Middle of the Road

Over the past few months, I have been shouting out a lot of birthday’s on Facebook. Usually, I will post on a friend’s timeline or I will send a private message, but this year most of my people are hitting a milestone. We are staring down the barrel of the big four-oh. Now, I suppose this could be the time we call midlife, although I don’t think it feels for any of us the way we thought it would. Just last night, I was telling a 29-year-old to not worry about what’s ahead, because the 30s were way better than the 20s. I’m going to go on a limb and assume that the 40s are even better. Maybe because it’s true, maybe because it’s what I need to tell myself to get myself through the day.

My birthday is in 4 months. 4 months until 40, which would make a good poem title. I remember being 29 and scared of turning 30, having just come off the quarter-life crisis. Now here I am at my midlife crisis, and I am faring much better than I thought I would. I am not having some torrid affair, neither have I made some obnoxious purchase, and I haven’t even gone so far as to change my hairstyle, really. I have had a spiritual transformation over the past few months, so perhaps that is how my crisis is presenting itself. And I would be lying if I told you that I wasn’t constantly thinking about the way the world works- in my place within it. And oh! Let us not forget the bones and the muscles and the organs that start to weaken! This morning I awoke with an incredible pain in my right shoulder, caused by literally nothing but unwittingly sleeping in an uncomfortable position. It is 7 hours later, and my shoulders still hurts. Welcome to 40.

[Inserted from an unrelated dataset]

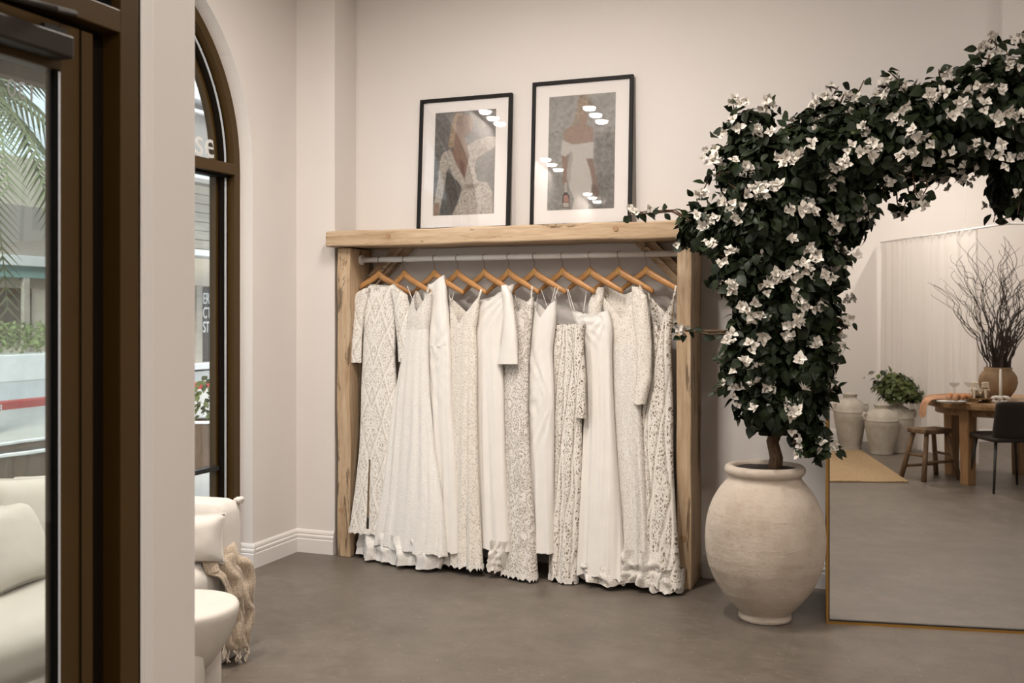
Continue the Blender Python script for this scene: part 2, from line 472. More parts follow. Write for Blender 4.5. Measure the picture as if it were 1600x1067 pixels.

I wrote a blog or two ago about how I am concerned regarding my birthday this year, seeing as how my mother made plans for it that will not come to fruition. But I am also looking forward to it, because I am kind of done with my 30s. I think it is time to move on to the next decade of life- level up, so to speak. This is nothing like 29, when I wanted to stay young forever. Being young is stupid- I can’t wait until I grow older. The older I get, the stronger and wiser I get, so why on Earth would I still want youth when I could have that?
Anyway. Happy 40. You know, if it applies.